East Dorset has been declared as the Local Authority with the highest male life expectancy, with men there now expecting to live almost a decade (8.9 years) longer than those in Blackpool, the authority with the lowest life expectancy. The gap is just as striking for women. Those in Purbeck live over 7 years longer than those in Manchester, and there is now a dramatic 18 year difference in ‘healthy life expectancy’ between women living in Richmond (72 years) and Tower Hamlets (54 years).

The reasons for widening health inequalities are complex, but one contributing factor is the huge growth in economic inequality in the UK over the past 30 years.

A well-established social gradient exists for life expectancy and health, with poorer people experiencing worse health than the affluent. A growing body of research suggests that this is because socio-economic inequality is itself a root cause of health inequalities. In short, due to the unequal distribution of income, wealth and power, the wealthy are able to protect and improve their health; the poor are not.

Economic inequality in the UK has grown monumentally since the early 1980s. The richest 10 per cent of households now own 40 per cent of the UK’s wealth.
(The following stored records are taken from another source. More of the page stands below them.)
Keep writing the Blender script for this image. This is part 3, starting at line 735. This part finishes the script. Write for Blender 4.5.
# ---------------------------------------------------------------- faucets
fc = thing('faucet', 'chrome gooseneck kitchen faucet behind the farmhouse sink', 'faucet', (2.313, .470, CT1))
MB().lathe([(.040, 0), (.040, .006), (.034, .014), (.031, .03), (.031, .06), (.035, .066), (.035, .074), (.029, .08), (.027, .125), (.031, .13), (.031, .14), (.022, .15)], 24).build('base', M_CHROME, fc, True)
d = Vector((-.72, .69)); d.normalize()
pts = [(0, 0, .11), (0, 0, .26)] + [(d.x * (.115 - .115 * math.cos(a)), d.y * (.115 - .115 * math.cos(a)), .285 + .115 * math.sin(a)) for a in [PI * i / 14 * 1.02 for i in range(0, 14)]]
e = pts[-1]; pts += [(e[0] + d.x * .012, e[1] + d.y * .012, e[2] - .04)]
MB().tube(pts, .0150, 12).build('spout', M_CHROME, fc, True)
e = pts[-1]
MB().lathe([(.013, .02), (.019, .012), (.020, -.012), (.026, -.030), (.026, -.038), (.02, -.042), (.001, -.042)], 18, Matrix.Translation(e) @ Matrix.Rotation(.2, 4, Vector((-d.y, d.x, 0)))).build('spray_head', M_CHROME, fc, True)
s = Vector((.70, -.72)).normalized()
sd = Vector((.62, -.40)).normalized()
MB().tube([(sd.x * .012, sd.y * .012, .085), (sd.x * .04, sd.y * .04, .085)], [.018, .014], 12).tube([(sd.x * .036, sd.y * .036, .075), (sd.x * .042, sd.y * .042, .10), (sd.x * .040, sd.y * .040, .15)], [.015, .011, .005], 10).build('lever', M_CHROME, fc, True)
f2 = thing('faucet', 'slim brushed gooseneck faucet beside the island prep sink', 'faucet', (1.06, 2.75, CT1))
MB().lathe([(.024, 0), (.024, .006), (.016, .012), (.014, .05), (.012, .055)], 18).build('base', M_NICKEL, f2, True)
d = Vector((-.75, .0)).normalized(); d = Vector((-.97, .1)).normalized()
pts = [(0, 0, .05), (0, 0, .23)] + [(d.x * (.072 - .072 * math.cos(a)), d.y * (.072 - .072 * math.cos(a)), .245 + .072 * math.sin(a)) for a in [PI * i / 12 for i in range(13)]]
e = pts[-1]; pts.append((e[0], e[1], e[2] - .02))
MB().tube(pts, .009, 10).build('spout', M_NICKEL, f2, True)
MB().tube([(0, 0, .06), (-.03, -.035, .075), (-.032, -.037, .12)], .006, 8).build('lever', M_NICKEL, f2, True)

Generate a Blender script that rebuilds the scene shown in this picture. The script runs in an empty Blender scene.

This equates to being 850 times the wealth of the bottom 10 per cent. If income distribution was the same as it was in 1977, the bottom fifth would be £2,000 a year better off and the top fifth £8,000 less. Given this growth in economic inequality, it should not be unsurprising to see a similar growth in inequality in health outcomes. A recent report from Health Scotland argues that the only way to reduce the social gradient in health is to reduce inequality in income and wealth.

Yet, it is not only those at the bottom who should be concerned with widening inequality – it is something that could affect everyone. The socio-economic observations are important to note. Most developed countries enjoy a similar rate of improvement in life expectancy regardless of their rates of economic growth. But, when inequality increases, improvements in health are a little slower (and when it decreases they are a little faster). In the event of a really catastrophic change in inequality occurring this can push health improvements into reverse. This happened in some Eastern European countries following the social and political upheavals of the early 1990s. In these countries life expectancy dropped dramatically, with some still not having made up for the lost ground more than 20 years later.

The complex nature of health inequality poses a number of specific challenges for policy makers. For example, how can government possibly calculate a fair and reasonable retirement age when there are such wide fluctuations in life expectancy in different areas?

There is a real danger that the Coalition Government in the UK will sweep under the carpet the damaging effects of growing disparities in health. A recent Office for National Statistics consultation in response to budget cuts has proposed that statistics on health inequalities no longer be collected. If this proposal is accepted this would create an almost insurmountable barrier to those wishing to identify and address health problems.

Further analysis shows that economic inequality is not only just a health issue. More unequal societies, for instance, are more likely to experience poorer literacy rates, a higher incidence of drug addiction, greater levels of violence and a myriad of other social ills. In the last few days government advisers have called for measures to reduce inequality in order to reduce child poverty and in the removal of barriers to social mobility. Such measures would allow more people to live longer, healthier and more productive lives.

If we want a healthier society the Government must start taking steps now to reduce the UK’s dangerous and corrosively high levels of economic inequality.